Transport for NSW is hoping to use travel activity tracked by its Opal ticketing system to warn commuters of disruptions to regular services they are known to catch.

Executive director of digital products and services Chris Bennetts told a Salesforce conference in Melbourne that the agency saw personalisation as a key way to drive up commuter satisfaction.
Citing internal research, Bennetts said “if customers have control over the information that’s being provided to them they actually feel more satisfied about the journey that they take".
“So if their train or bus is delayed by five minutes, and if they know it’s five minutes late they’re actually less dissatisfied with that entire experience,” he said.
Bennetts said TfNSW’s “forward strategy” for its Opal travel app – which was launched last year and lets commuters plan and cost journeys and keep track of their Opal balance – is to build in some form of push notification for disruptions based on trip intelligence collected in the backend systems.
“Our forward strategy for that product is all about personalising the experience based on the Opal journeys that you make,” he said.
“So if Opal knows that I typically go from Chatswood [in Sydney’s north] into the city at about 7.30am Monday to Friday and there’s a problem with the typical service I take, if I can get pushed to me a disruption notice that says 'your service has been disrupted today, take this alternative one’, that drives satisfaction [up].
“That’s really interesting to us.”
Bennetts did not put a timeframe on when this kind of push notification service might be added to the app.
But he noted the capability was in line with the agency’s goal to make the public transport experience “more customer-centric and aligned to what’s important to [customers]".
“The whole mantra of TfNSW is bringing the customer into the centre of everything that we do,” he said.
Complaint handling
Another large focus area for TfNSW has been to deliver a single platform to handle customer complaints and feedback that cuts across all the various divisions and operating agencies in its makeup.
“One of the pain points we had was that when it came to customers giving us feedback about what was important to them, what problems they had with the services that we were offering, and what areas we could improve in, there was no consistent way to do that across Transport,” Bennetts said.

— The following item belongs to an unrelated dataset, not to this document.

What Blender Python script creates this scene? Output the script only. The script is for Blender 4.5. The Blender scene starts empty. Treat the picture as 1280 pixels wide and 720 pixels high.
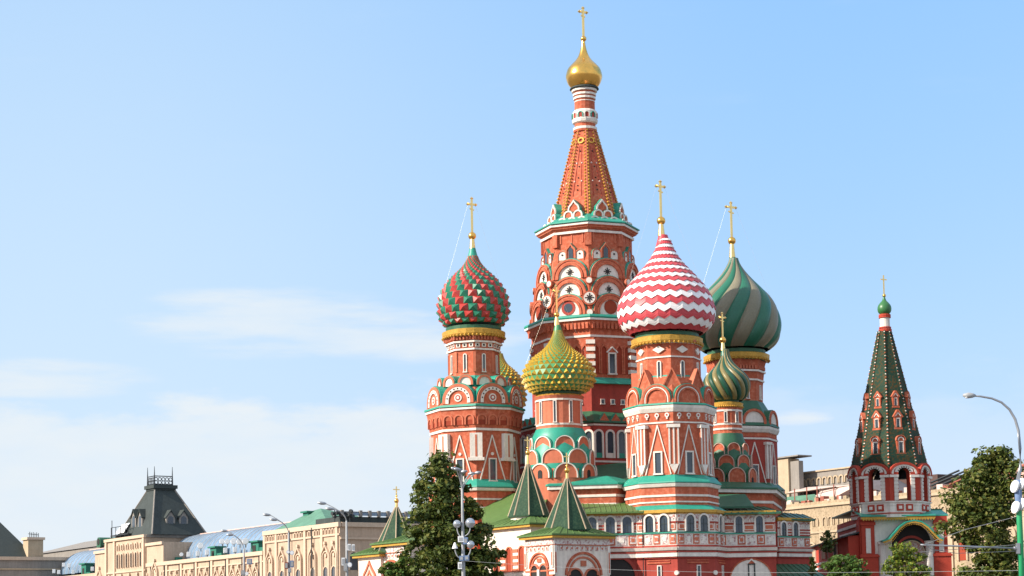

In response, TfNSW spent the the end of 2014 through 2015 "designing and implementing a Transport-wide workflow that could be used by [its] 28,000 employees to respond to customer feedback”, Bennetts said.
The workflow, powered by Salesforce, was launched at the end of 2015.
Aside from consistency, Bennetts said the complaints platform helped TfNSW pinpoint for its secretary Tim Reardon the “pain points” in the transport network.
“Before, if our secretary asked us how many bits of feedback we have from customers right now and in what areas, we basically had a small team pulling together emails in a spreadsheet to work it out,” he said.
“Instead of the team spending a week or two squirreling away in the back trying to work it out, we can pull up a dashboard straight away to understand what is happening.”
That view is also available across the whole of the NSW government courtesy of a connection into ServiceNSW systems.
“At any one time we can feed into an all-of-government view about what’s going on,” Bennetts said.
Driving innovation
In addition to improving internal reporting and strategy, TfNSW hopes the customer feedback data may eventually be used by third parties to create innovative solutions to transport challenges.
TfNSW is developing an open data hub that is expected to be live in mid-2016.
The initiative builds on early success TfNSW experienced by opening data to developers for a series of hackathons, which led to a range of apps being built in collaboration with third-party developers.
“We did a series of hackathons where we got our real-time bus and train data along with our journey planning data and shared it with some developers to come up with some customer-friendly apps that drove customers to make better planning decisions and gave them more information about where their service is at,” Bennetts said.
“We got just over half a dozen apps that were built within a couple of months … and our customers really took to it.
“If you’re a Sydney commuter you’re probably using one of these apps every day to find out where your bus or train is. For us that was a big change in the way we do things and it really shaped how we’re going to do this in the future.”
Bennetts sees the customer feedback dataset as one that is ripe for the open data initiative.
“We want to create the right funnel of data and get it out to industry and the start-up community to say 'our customers are telling us through our feedback channel that we set up last year that we’ve got this problem, how can you help us solve that?’
“That’s one of our forward strategies when it comes to customer service.”
Ry Crozier attended the Salesforce world tour in Melbourne as a guest of Salesforce.